First, I want to say thank you for all the reasoned and thought out replies I have received. I know that my views are in the minority in this forum (while I am not strongly pro guns, I am also not anti-guns) and I have enjoyed being able to listen to all of your thoughts and not be flamed. I have a couple of more questions, and again, these are not meant to bait anybody. I sincerely am interested in finding out what the range of opinions are here.
I want to ask what members think about training in gun safety. When I was a kid, I had a couple of BB guns by the time I was 6. There was no talk about using them properly; they were just given to me at Christmas, along with BBs, and that was it. I shot every song bird I could, neighbor's mailboxes, whatever. By age 10, I had a .22 semi-automatic and a .20 gu. single shot shotgun with birdshot and buckshot. Again, there was virtually no discussion of how to use one safely. My dad was not an outdoorsman and he just took me to the woods and showed me how to load, aim, and shoot. We would often walk down to the pond and shoot bullfrogs, cottonmouths, and other water snakes. No thought was really given to the fact that there was a road on the other side of the pond and that there were houses on the other side of the knoll beyond the pond. Thought wasn't given to ricocheting bullets.
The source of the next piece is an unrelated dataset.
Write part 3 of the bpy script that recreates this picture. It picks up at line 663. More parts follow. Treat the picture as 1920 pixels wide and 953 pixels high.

When I was about 13 or so, I read a long article in Field and Stream or a similar magazine, an article about gun safety. It included things like:
1. Don't load magazine until ready to enter woods.
2. Keep safety on until ready to shoot.
3. Put safety back on as soon as shot taken.
4. Who takes the lead in a group of hunters.
5. Making sure that the direction you are shooting has no houses, cars, etc. within the range and direction you are shooting.
6. What limits are there on the range of turn the lead shooter can make when taking aim at a deer before firing.
7. How to make certain that that motion in the brush is your quarry, not another hunter.
8. Unload magazine and clear chamber prior to exiting woods and entering vehicle.
9. How to properly clean and maintain weapon.
10. How to properly store weapons and ammo at home so as to prevent children, etc. from having access.
This article really made me realize how stupid I had been and how my father should have been more responsible in educating me.
Soon thereafter, I got involved in Boy Scouts. We traveled deep into river swamps of south GA, where we camped and sometimes canoe camped for a week at a time. Scouting is where I began to have a deep appreciation for wilderness, and we didn't take any weapons. In college and grad school, I became a wilderness guide, eventually leading long expeditions backpacking, technical climbing, and snow camping while traveling on snowshoes or backwoods nordic skiis, as well as leading canoe trips involving camping and running class III whitewater in the Appalachians, Rockies, Sierra, Caascades, and other places. I learned a lot of survival skills and realized that I did not need weapons with me. I encountered bears, alligators, wild boars, bobcats, walked through a bed of 14 rattlesnakes (very gingerly). Once in Uncompaghre CO and again in the Pecos of NM, I sliped my backpack off and walked with a herd of elk for several miles without disturbing them. I made a decision for myself, that guns were no longer part of what I wanted in my own outdoors experience. I do not, however, have the opinion that others need to do the same just because I did. I have a pack of coyotes that live in our area and they occasionally come on our property. This particular pack is docile and they coexist with all the humans in our area. When I think of Eddie W., and those boars, I have no issue with him. Those boars don't belong in that habitat. They destroy the environment and they are a danger to everybody and everything. What he and Stef. do seems a judicious use of weapons.
So back to the question about safety. I'm sure some of you with law enforcement and military training had a lot of instruction of weapons safety, protocols, and rules of engagement. As a kid, I got none of that, and I'd have to describe myself as a menace for those years. My next door neighbor was a hunter. On Sept 25, 2004, he bought his youngest son a new rifle for his 15th birthday and took him hunting near Yosemite. THere was no instruction on safety and protocol at all. When they returned to the pickup, the father was standing in front of the open driver's door while the boy hoisted the rifle into the gun rack. The rifle discharged point blank into the father's chest and killed him. That young boy will have to live with that for the rest of his life. The sad thing is, the father could easily have prevented it with some basic safety instruction.
SO here are my questions: How do you feel about gun safety instruction courses? How many have had formal training? How many haven't had formal training, but feel you know and practice very strict safety protocol? Is there anyone who feels that safety is a matter that should be left up to the individual and isn't anyone else's business? In that citizens have a right to drive cars, but only after passing written and field tests, would it make sense to require gun owners to take a class and/or pass any test? What about teenaged hunters? Thank you in advance for your thoughtful replies. Again, I am not trying to stir anything up; I am genuinely interested in your opinions.